Have you ever wondered what could be at the root of criticism or the cause of a distaste for someone that seems unwarranted?
I was talking to some young ministers recently who have become popular on the national landscape. They shared that they sense jealousy and criticism from their peers in response to what they say. I’ve noticed something kind of interesting. When we are being critical in ministry, or pick on other people, it’s often not because of something they said—it’s because of envy.
There are a few key elements to envy:
1. Envy is desiring something someone else has: In Mark 15:20, Pilate noted that it was for envy that the Jewish leaders brought Jesus forward for trial. This was very discerning of Pilate. You see, envy is an emotion you need to understand. If someone is doing something that you thought you could do but didn’t do, then you experience jealousy or envy. I’m never jealous of a prizefighter who knocks somebody out. I’m never jealous of a rock star who has a big following. You know why? I’m not a boxer and I’m not a singer. No matter the career field you are in, if you see someone attaining favor and results that you intuitively know you could have had also—but didn’t take the steps to get there—that’s envy! It’s essential to learn to celebrate the victories of others if we are to proceed with the right heart and walk in a place of favor.
2. Be on guard when envy creeps in: Start to watch where that comes from. The enemy wants to keep you focused on what you don’t have—on who you aren’t—instead of on who God made you to be and how far you’ve come.
3. Don’t try to be someone else: Comparison is the thief of joy and the death of authenticity. Be fully who you are. Recognize that God will never hold back anything from you that is in the field of possibility. Heaven plays no favorites. Your task is to fully develop your own capacity. When you are jealous or envious of others, it’s because someone else is attaining results of which you are also capable. Observe and figure out what steps they are taking that you haven’t yet.
Consider this: If you are the target of envy and jealousy, take it as the backhanded compliment that it is.
Ask yourself these questions: “Who am I critical of? Is jealousy the root of this criticism? Who am I comparing myself to? Do I need to let it go? Can I bear to hear others celebrated in my presence?”
Release all unhealthy comparisons. Discover your unique task. Work your own field! You are the only person who can be you and fulfill your call. Let the Lord speak to you about who you are and who you are meant to be.

How do you get over it when pastors and other leaders have actively criticized and tried to stifle what God is doing in your life? I find myself avoiding all pastors because of what some have done.
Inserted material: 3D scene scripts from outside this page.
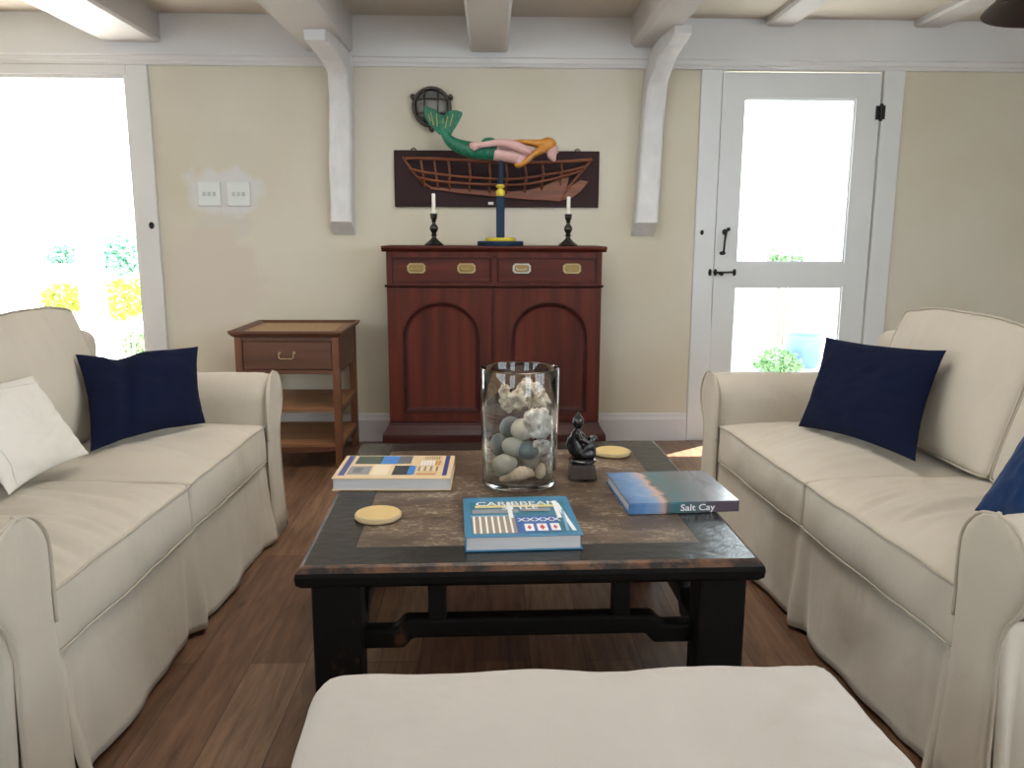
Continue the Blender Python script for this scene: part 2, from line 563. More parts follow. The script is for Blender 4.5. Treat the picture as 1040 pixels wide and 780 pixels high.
def add_tube(bm, pts, rad, n=10, closed=False, mi=0, flat=1.0, ref=None, cap=True):
    """Swept tube: RAD a number or one per point; FLAT scales the section along the second normal."""
    P = [Vector(p) for p in pts]
    k = len(P)
    rads = rad if isinstance(rad, (list, tuple)) else [rad] * k
    rings = []
    nrm = None
    for i in range(k):
        if closed:
            t = P[(i + 1) % k] - P[i - 1]
        else:
            t = P[min(i + 1, k - 1)] - P[max(i - 1, 0)]
        t.normalize()
        if nrm is None:
            r0 = Vector(ref) if ref else (Vector((0, 0, 1)) if abs(t.z) < 0.9 else Vector((1, 0, 0)))
            nrm = (r0 - t * r0.dot(t)).normalized()
        else:
            nrm = (nrm - t * nrm.dot(t)).normalized()
        bi = t.cross(nrm)
        rings.append([bm.verts.new(P[i] + nrm * (rads[i] * math.cos(2 * PI * j / n)) + bi * (rads[i] * flat * math.sin(2 * PI * j / n))) for j in range(n)])
    rng = range(k) if closed else range(k - 1)
    for i in rng:
        a, b = rings[i], rings[(i + 1) % k]
        for j in range(n):
            q = (j + 1) % n
            bm.faces.new((a[j], a[q], b[q], b[j])).material_index = mi
    if not closed and cap:
        bm.faces.new(rings[0][::-1]).material_index = mi
        bm.faces.new(rings[-1]).material_index = mi


def add_prism(bm, poly, axis, a, b, mi=0, mtx=None):
    """Extrude a 2-D polygon along AXIS from a to b. axis x: poly=(y,z); y: (x,z); z: (x,y)."""
    def P(u, v, w):
        p = {'x': Vector((w, u, v)), 'y': Vector((u, w, v)), 'z': Vector((u, v, w))}[axis]
        return mtx @ p if mtx else p
    lo = [bm.verts.new(P(u, v, a)) for (u, v) in poly]
    hi = [bm.verts.new(P(u, v, b)) for (u, v) in poly]
    n = len(poly)
    bm.faces.new(lo[::-1]).material_index = mi
    bm.faces.new(hi).material_index = mi
    for i in range(n):
        j = (i + 1) % n
        bm.faces.new((lo[i], lo[j], hi[j], hi[i])).material_index = mi


def add_ball(bm, c, r, seg=16, ring=10, mi=0, scale=(1, 1, 1), rot=None):
    mt = Matrix.Translation(c) @ (rot.to_4x4() if rot else Matrix.Identity(4)) @ Matrix.Diagonal((r * scale[0], r * scale[1], r * scale[2], 1))
    res = bmesh.ops.create_uvsphere(bm, u_segments=seg, v_segments=ring, radius=1, matrix=mt)
    for v in res['verts']:
        for f in v.link_faces:
            f.material_index = mi


def catmull(pts, n=6):
    """Smooth a list of tuples (any dimension) with Catmull-Rom, N steps per span."""
    out = []
    k = len(pts)
    for i in range(k - 1):
        p0, p1, p2, p3 = pts[max(i - 1, 0)], pts[i], pts[i + 1], pts[min(i + 2, k - 1)]
        for s in range(n):
            t = s / n
            out.append(tuple(0.5 * (2 * b + (c - a) * t + (2 * a - 5 * b + 4 * c - d) * t * t + (-a + 3 * b - 3 * c + d) * t ** 3)
                             for a, b, c, d in zip(p0, p1, p2, p3)))
    out.append(tuple(pts[-1]))
    return out


def axis_samples(h, r, n):
    """Sample positions along one side of a rounded box: dense in the rounded ends."""
    e = [-h + r * (1 - math.cos(PI / 2 * i / 4)) for i in range(5)]
    mid = [-(h - r) + 2 * (h - r) * i / n for i in range(1, n)]
    return e + mid + [-v for v in reversed(e)]


def soft_box(h, r, seg, fn=None):
    """bmesh of a rounded box of half sizes H and corner radius R; FN(Vector)->Vector deforms it."""
    bm = bmesh.new()
    S = [axis_samples(h[a], r, seg[a]) for a in range(3)]
    cache = {}

    def vert(i, j, k):
        key = (i, j, k)
        if key not in cache:
            p = Vector((S[0][i], S[1][j], S[2][k]))
            c = Vector([max(-(h[a] - r), min(h[a] - r, p[a])) for a in range(3)])
            d = p - c
            if d.length > 1e-9:
                m = max(abs(d[0]), abs(d[1]), abs(d[2]))
                p = c + d.normalized() * r if m > 1e-9 else p
            cache[key] = bm.verts.new(fn(p) if fn else p)
        return cache[key]
    n = [len(s) for s in S]
    for a in range(3):
        b, c = (a + 1) % 3, (a + 2) % 3
        for side in (0, n[a] - 1):
            for i in range(n[b] - 1):
                for j in range(n[c] - 1):
                    q = []
                    for (di, dj) in ((0, 0), (1, 0), (1, 1), (0, 1)):
                        k = [0, 0, 0]
                        k[a], k[b], k[c] = side, i + di, j + dj
                        q.append(vert(*k))
                    bm.faces.new(q)
    return bm


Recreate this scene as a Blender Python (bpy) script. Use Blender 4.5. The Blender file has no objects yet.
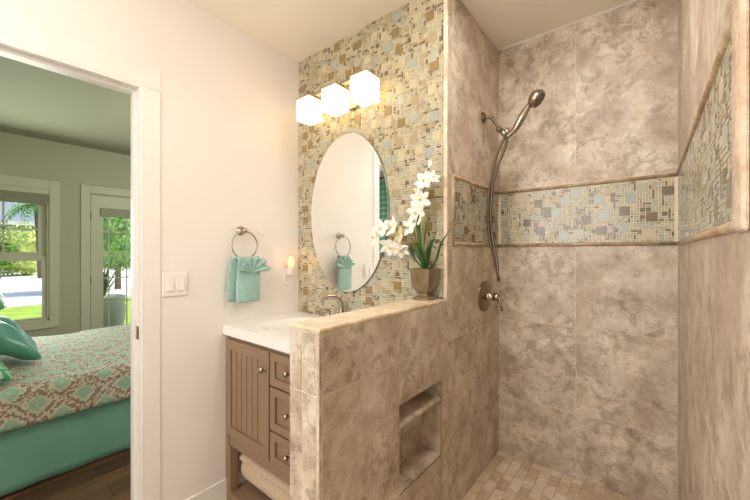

I have chosen to forgive (still working on that one), but trust is an entirely different thing to me. I don’t want to be stuck in this place and develop bitterness and miss God’s plans. Please help!
Sharon-
Understand that you are not alone in your plight…I’ve talked with many people who have a deep and genuine desire to pursue God, yet find few able to connect with a church family for the same reasons.
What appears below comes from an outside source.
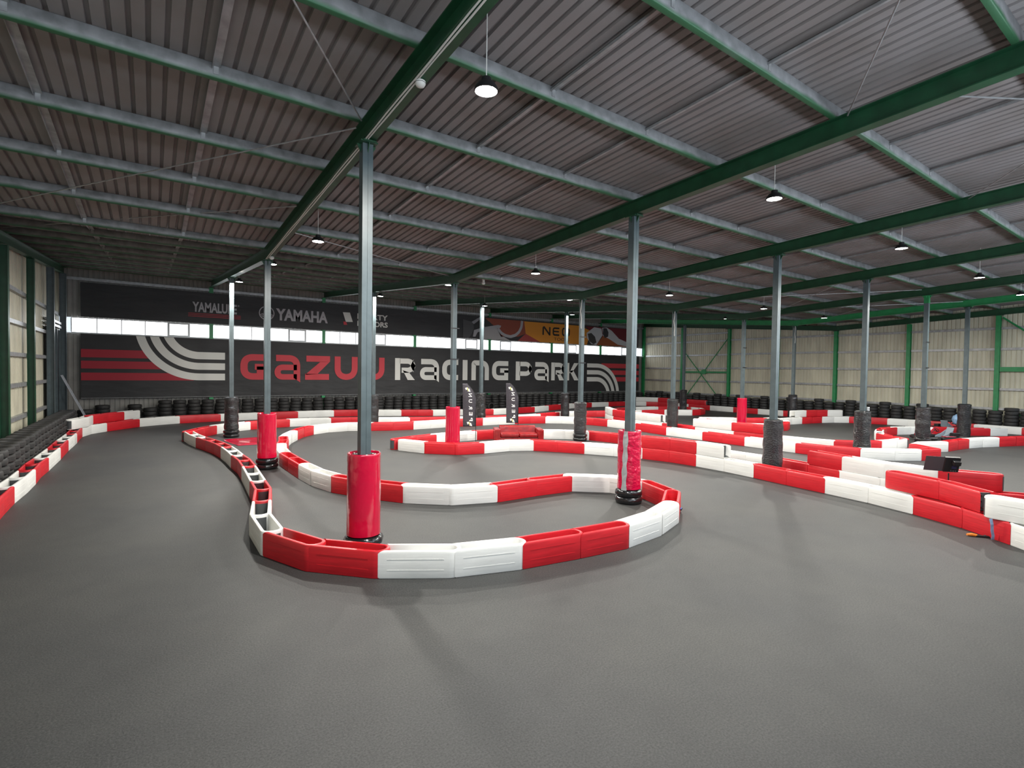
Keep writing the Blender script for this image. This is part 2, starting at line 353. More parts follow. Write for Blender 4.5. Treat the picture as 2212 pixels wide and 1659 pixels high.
# cables clipped under the first rafter
for dx in (-.03, -.065):
    MB().tube([(dx, y, zr(y) - .012 + .006 * math.sin(y * 3 + dx * 90)) for y in [YF + .1 + k * .45 for k in range(38)] if abs(y - YR[0]) > .12], .011, 6).build('conduit', M_CABLE, raf[0])
PY = [YR[1] - 2.047 * k for k in range(8, 0, -1)] + [YR[1] + .06] + [YR[1] + 2.02 * k for k in range(1, 9)]
PY = [y for y in PY if y > YF + .1]
for n_, y in enumerate(PY):
    e = empty('roof_purlin', (0, y, zr(y) + .31))
    near = y < YR[1] - .5
    if abs(y - YR[1]) < .5: lab = 'grey steel purlin in the roof valley over the middle column row'
    elif near: lab = 'grey steel roof purlin, %s from the valley on the camera side' % nth(sum(1 for q in PY if y <= q < YR[1] - .5))
    else: lab = 'grey steel roof purlin, %s from the valley on the banner side' % nth(sum(1 for q in PY if YR[1] + .5 < q <= y))
    tag(e, lab, 'purlin', 'purlins under the roof deck', 'thing')
    prof = [(.075, 0), (.012, 0), (0, .012), (0, .188), (.012, .2), (.075, .2), (.075, .194), (.016, .194), (.006, .184), (.006, .016), (.016, .006), (.075, .006)]
    MB().prism(prof, lambda p: (XL - .3, p[0], p[1]), lambda p: (XG + .15, p[0], p[1])).build('rail', M_PURLIN, e, smooth=50)
    if n_ + 1 < len(PY):
        y2 = PY[n_ + 1]; dz = zr(y2) - zr(y)
        for i in range(7):
            xs = [XL] + XC + [XG]
            for f in (1 / 3, 2 / 3):
                x = xs[i] + (xs[i + 1] - xs[i]) * f
                s = MB()
                for xa, xb_, za, zb in ((x - .05, x + .05, .15, .156), (x - .05, x - .045, .11, .156)):
                    a, c = .08, y2 - y
                    s.add([(xa, a, za), (xb_, a, za), (xb_, c, za + dz), (xa, c, za + dz), (xa, a, zb), (xb_, a, zb), (xb_, c, zb + dz), (xa, c, zb + dz)],
                          [(3, 2, 1, 0), (4, 5, 6, 7), (0, 1, 5, 4), (1, 2, 6, 5), (2, 3, 7, 6), (3, 0, 4, 7)])
                s.box(x - .03, x + .03, -.008, 0, .05, .17)
                s.build('strut', M_GIRT, e)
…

Not “fitting in”, not having someone able to connect with your perspective can leave you feeling friendless, isolated and rejected.
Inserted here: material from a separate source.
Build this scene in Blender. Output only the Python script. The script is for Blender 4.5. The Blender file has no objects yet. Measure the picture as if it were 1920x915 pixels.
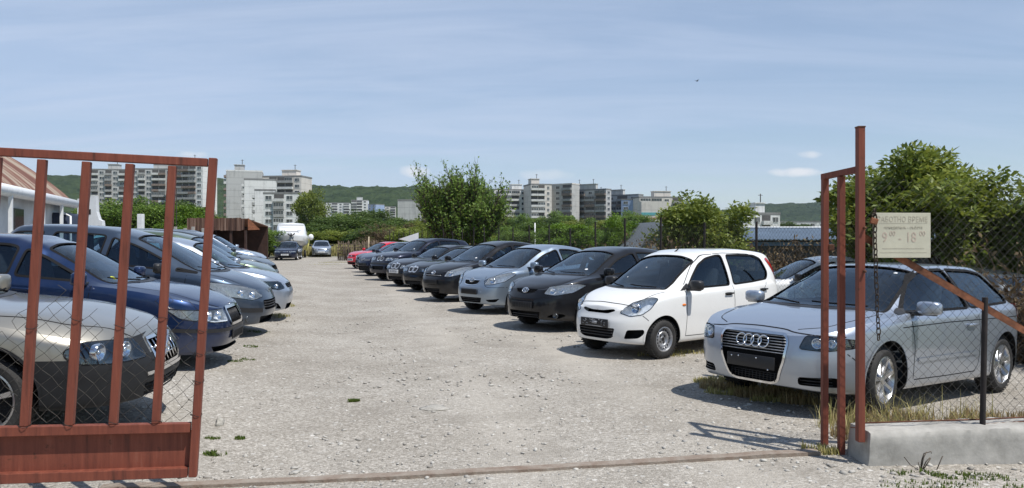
import bpy, bmesh, math, random
import numpy as np
from mathutils import Vector, Matrix, noise
sc = bpy.context.scene
COL = sc.collection
R = math.radians
random.seed(7)
# ---------------------------------------------------------------- camera, light, exposure
CAM_H = 1.70
FPX, HORIZ = 1440.0, 445.0
cam = bpy.data.cameras.new('camera'); camo = bpy.data.objects.new('camera', cam); COL.objects.link(camo)
camo.location = (0, 0, CAM_H); camo.rotation_euler = (R(90), 0, 0)
cam.sensor_width = 36; cam.lens = 36*FPX/1920; cam.shift_y = -(457.5-HORIZ)/1920
cam.clip_start = .05; cam.clip_end = 9000
sc.camera = camo
SUN_EL, SUN_DIR = 62.0, (0.80, -0.60)          # direction to the sun on the ground plane (x, y)
world = bpy.data.worlds.new('World'); sc.world = world; world.use_nodes = True
wn = world.node_tree; wn.nodes.clear()
wo = wn.nodes.new('ShaderNodeOutputWorld'); bg = wn.nodes.new('ShaderNodeBackground')
sky = wn.nodes.new('ShaderNodeTexSky'); sky.sky_type = 'NISHITA'; sky.sun_disc = False
sky.sun_elevation = R(SUN_EL); sky.sun_rotation = math.atan2(SUN_DIR[0], SUN_DIR[1])
sky.air_density = 1.0; sky.dust_density = .0; sky.ozone_density = 2.0
bg.inputs['Strength'].default_value = .11
wn.links.new(sky.outputs[0], bg.inputs['Color']); wn.links.new(bg.outputs[0], wo.inputs[0])
sun = bpy.data.lights.new('sun', 'SUN'); suno = bpy.data.objects.new('sun', sun); COL.objects.link(suno)
sun.energy = 5.0; sun.angle = R(.53); sun.color = (1, .96, .9)
sv = Vector((SUN_DIR[0]*math.cos(R(SUN_EL)), SUN_DIR[1]*math.cos(R(SUN_EL)), math.sin(R(SUN_EL))))
suno.rotation_euler = sv.to_track_quat('Z', 'Y').to_euler()
sc.view_settings.view_transform = 'Standard'; sc.view_settings.look = 'None'
sc.view_settings.exposure = 0.0; sc.view_settings.gamma = 1.0; sc.view_settings.use_curve_mapping = False
# ---------------------------------------------------------------- materials
def new_mat(name):
    m = bpy.data.materials.new(name); m.use_nodes = True; nt = m.node_tree
    return m, nt, nt.nodes['Principled BSDF']
def srgb(h):
    h = h.lstrip('#'); c = [int(h[i:i+2], 16)/255 for i in (0, 2, 4)]
    return tuple(x/12.92 if x <= .04045 else ((x+.055)/1.055)**2.4 for x in c)
def mat(name, col, rough=.5, metal=0, coat=0, coat_r=.03, spec=.5, var=0, scale=6, bump=0, bscale=60, col2=None, coords='Object', detail=6):
    m, nt, b = new_mat(name)
    b.inputs['Base Color'].default_value = (*col, 1); b.inputs['Roughness'].default_value = rough
    b.inputs['Specular IOR Level'].default_value = .12; b.inputs['Metallic'].default_value = metal; b.inputs['Coat Weight'].default_value = coat
    b.inputs['Coat Roughness'].default_value = coat_r; b.inputs['Specular IOR Level'].default_value = spec
    if var or bump or col2:
        tc = nt.nodes.new('ShaderNodeTexCoord')
    if var or col2:
        n = nt.nodes.new('ShaderNodeTexNoise'); n.inputs['Scale'].default_value = scale; n.inputs['Detail'].default_value = detail; n.inputs['Roughness'].default_value = .65
        nt.links.new(tc.outputs[coords], n.inputs['Vector'])
        r = nt.nodes.new('ShaderNodeValToRGB'); r.color_ramp.elements[0].position = .32; r.color_ramp.elements[1].position = .7
        c2 = col2 or tuple(c*(1-var) for c in col)
        r.color_ramp.elements[0].color = (*c2, 1); r.color_ramp.elements[1].color = (*(col if col2 else tuple(min(1, c*(1+var)) for c in col)), 1)
        nt.links.new(n.outputs['Fac'], r.inputs[0]); nt.links.new(r.outputs[0], b.inputs['Base Color'])
    if bump:
        n2 = nt.nodes.new('ShaderNodeTexNoise'); n2.inputs['Scale'].default_value = bscale; n2.inputs['Detail'].default_value = 5
        nt.links.new(tc.outputs[coords], n2.inputs['Vector'])
        bp = nt.nodes.new('ShaderNodeBump'); bp.inputs['Strength'].default_value = bump; bp.inputs['Distance'].default_value = .02
        nt.links.new(n2.outputs['Fac'], bp.inputs['Height']); nt.links.new(bp.outputs[0], b.inputs['Normal'])
    return m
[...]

This gives you a unique quality; the ability to have compassion for the downtrodden, the rejected, those “thrown away” by society. I think everyone desires that friend that is closer than a brother.
Even the artist Picasso complained he was unable to find anyone who could ‘return a ball’ he bounced in their direction.
Know that the Lord suffered this same rejection and take strength from knowing that your pursuit of Him is taking you in the right direction. And at those loneliest of times, thank Him that He has given you a true window into His heart…and trust that with Him, you are never alone. &)
Awesome! Great message to ponder on time and again! Thank you Sir.